Nearly 400 Burmese refugees are carving out an existence in southern Howard County, thanks in part to an unlikely hero.
Though many of these immigrants arrived in Savage from their war-torn homeland in southeast Asia several years ago, the non-English speaking people among them still rely on quiet teenager Sui Ngun Hei.
Ngun Hei, who fled Burma in 2003, has taken it upon herself to act as a community liaison to those refugees who only speak the Chin dialect. She has accompanied them to doctor appointments, classes, trips to social services agencies and the like since she moved with her family to Savage two years ago.
“Sui is an incredible young person who is very humble about her role in these people’s lives,” said Catherine Hester of FIRN, a Columbia-based nonprofit organization that provides resources for the foreign born.
Hester invited the 18-year-old to speak about the Chin community at FIRN’s International Gala last month because of the teen’s unselfish commitment to assisting them.
“Many of these refugees are still in survival mode, struggling to make ends meet,” Hester said, adding they have an ongoing need for such basic items as clothing and furniture.

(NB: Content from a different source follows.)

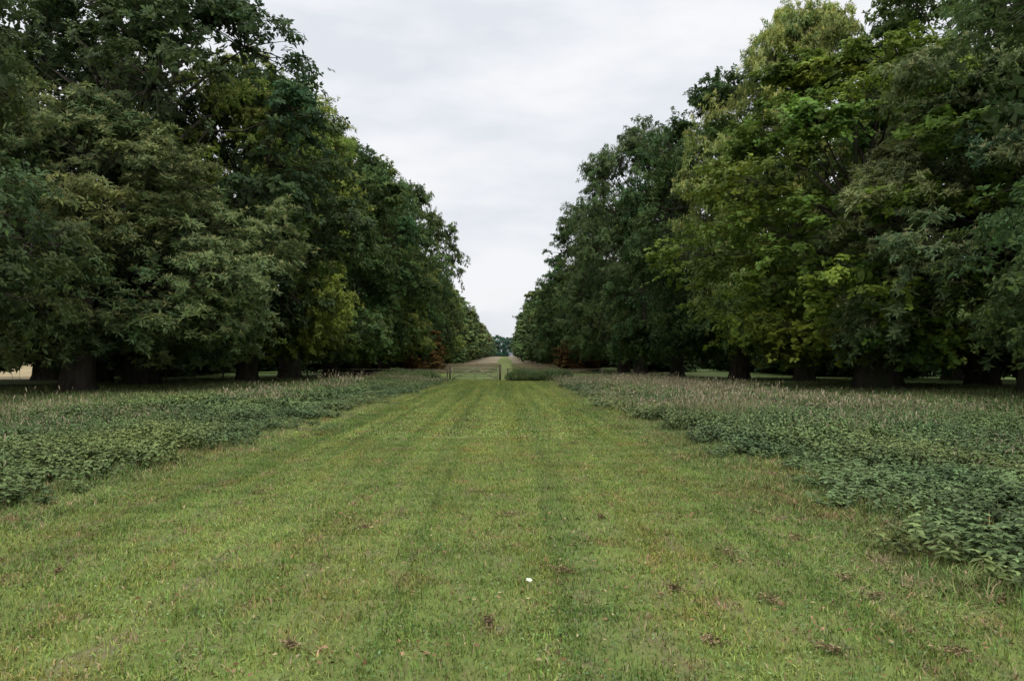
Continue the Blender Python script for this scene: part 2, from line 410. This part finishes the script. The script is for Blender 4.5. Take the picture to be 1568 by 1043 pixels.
LAWN = (0.182, 0.245, 0.055)
near_l = []
for s in range(6):
    r = np.random.default_rng(100 + s); b = Buf()
    blades(b, r, 3500, 1.2, .018, .055, .006, LAWN, .9)
    n = 90; P = np.stack([r.uniform(-.6, .6, n), r.uniform(-.6, .6, n), r.uniform(.015, .03, n)], 1)
    D = rdir(r, n); D[:, 2] *= .2
    leaves(b, P, D, np.tile([0, 0, 1.], (n, 1)), .03, .02, np.array([.13, .2, .07])[None] * r.uniform(.7, 1.4, n)[:, None])
    near_l.append(b.mesh('lawn_patch', [M_lawn]))
far_l = []
for s in range(5):
    r = np.random.default_rng(120 + s); b = Buf()
    blades(b, r, 3400, 2.35, .02, .055, .016, LAWN, .9)
    far_l.append(b.mesh('lawn_patch_far', [M_lawn]))
lawn = obj('mown_grass', None)
for ix, x in enumerate(np.arange(-5.2, 3.9, 1.0)):
    for y in np.arange(2.5, 16, 1.0):
        obj('grass_patch', near_l[rng.integers(6)], (x + rng.uniform(-.08, .08), y + (ix % 3) * .33 + rng.uniform(-.08, .08), .01), rng.integers(4) * 1.5708 + rng.uniform(-.12, .12), (1, 1, rng.uniform(.9, 1.1)), lawn)
for ix, x in enumerate(np.arange(-4.8, 3.6, 2.0)):
    for y in np.arange(16.6, 72, 2.0):
        obj('grass_patch', far_l[rng.integers(5)], (x + rng.uniform(-.1, .1), y + (ix * .83) % 2 * .9 + rng.uniform(-.15, .15), .01), rng.integers(4) * 1.5708 + rng.uniform(-.1, .1), (1, 1, 1), lawn)

def nettle_patch(seed, size, plants, levels, L, hmin, hmax, base=(0.098, 0.148, 0.052)):
    r = np.random.default_rng(seed); b = Buf(); base = np.array(base)
    X = r.uniform(-size / 2, size / 2, (plants, 2)); H = r.uniform(hmin, hmax, plants)
    H *= 1 - .35 * (np.linalg.norm(X, axis=1) / (size * .7)) ** 2 * r.uniform(.3, 1.3, plants)
    lean = r.normal(0, .12, (plants, 2))
    pv = r.uniform(.7, 1.35, plants)
    for lv in range(levels):
        f = 1 - lv * .17
        z = H * f
        P = np.concatenate([X + lean * f, z[:, None]], 1)
        for q in range(4):
            a = r.uniform(0, .6, plants) + q * 1.5708 + lv * .78
            D = np.stack([np.cos(a), np.sin(a), r.uniform(-.55, .2, plants)], 1)
            s = L * (.55 if lv == 0 else 1.0) * r.uniform(.6, 1.25, plants)
            C = base[None] * (pv * r.uniform(.75, 1.25, plants) * (1.3 if lv == 0 else 1.0))[:, None]
            leaves(b, P, D, np.tile([0, 0, 1.], (plants, 1)) + .3 * rdir(r, plants), s, s * .55, C, mid=.38)
    n = plants
    S = np.tile([.004, 0, 0], (n, 1)); Z = np.zeros((n, 1))
    A = np.concatenate([X, Z], 1); B = np.concatenate([X + lean, H[:, None]], 1)
    V = np.stack([A - S, A + S, B + S, B - S], 1).reshape(-1, 3)
    b.add(V, np.arange(4 * n).reshape(n, 4), (0.1, .12, .05), 0)
    return b.mesh('nettle_patch', [M_nettle])
net_n = [nettle_patch(200 + s, 1.65, 150, 4, .10, .22, .58) for s in range(4)]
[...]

Since 2006, 225 Burmese refugees have resettled in Howard County, according to data from the International Rescue Committee’s Baltimore office. During the current fiscal year, which will end Sept. 30, 2010, the U.S. government proposes to resettle 80,000 refugees from all nations in states across the country, according to IRC statistics.
Having taught herself to speak English, Ngun Hei said she chose to take on the jobs of interpreter, translator and navigator simply because she is “happy to help.”
“Sui has really blossomed in her role as a community liaison and she is so self-motivated,” said Hester, who became a naturalized American citizen after her parents emigrated from Taiwan.
Not only does the teen assist the older generation, she works with 33 Chin children who belong to a FIRN reading group at Bollman Bridge Elementary School, in Jessup, called Club Leap. The club, which is run by Hester, works with 105 kids in 10 county schools.
Ngun Hei knows firsthand about the conditions in Burma, which is called Myanmar by the government and has been ruled by a military junta for many decades. She described how her father, a farmer, was taken to a non-government-run refugee camp in Malaysia in 1998 when she was only 7. Her mother was left to take care of their six children.
“Later, (the government) confiscated our land and we had no food for a year,” she recalled.
Fleeing a military coup in Burma, her family was reunited in Malaysia in 2003 and lived in the refugee camp for two years, sleeping in beds that often were wet as a result of leaks in their tiny apartment’s roof.
When they first arrived in America in 2005, Ngun Hei and her family lived in Baltimore County for two years. They then moved to Savage to join the other refugees already resettled there and to enroll in the county’s top-rated school system, she said.
“When we lived in the refugee camp, my five brothers and I had no formal schooling,” she lamented. But that, as it turned out, wasn’t an obstacle to her success.
Though she had only completed fifth grade in Burma, she was placed in ninth-grade classes in Baltimore County and excelled. After her family’s move to Howard County, Ngun Hei graduated with honors from Hammond High School in May and is currently a pre-med student at Howard Community College, in Columbia. She also works 20 hours a week at her two jobs.
“Sui is a model citizen, not just a model immigrant,” Hester said. “She has become a natural spokesperson and a strong leader.”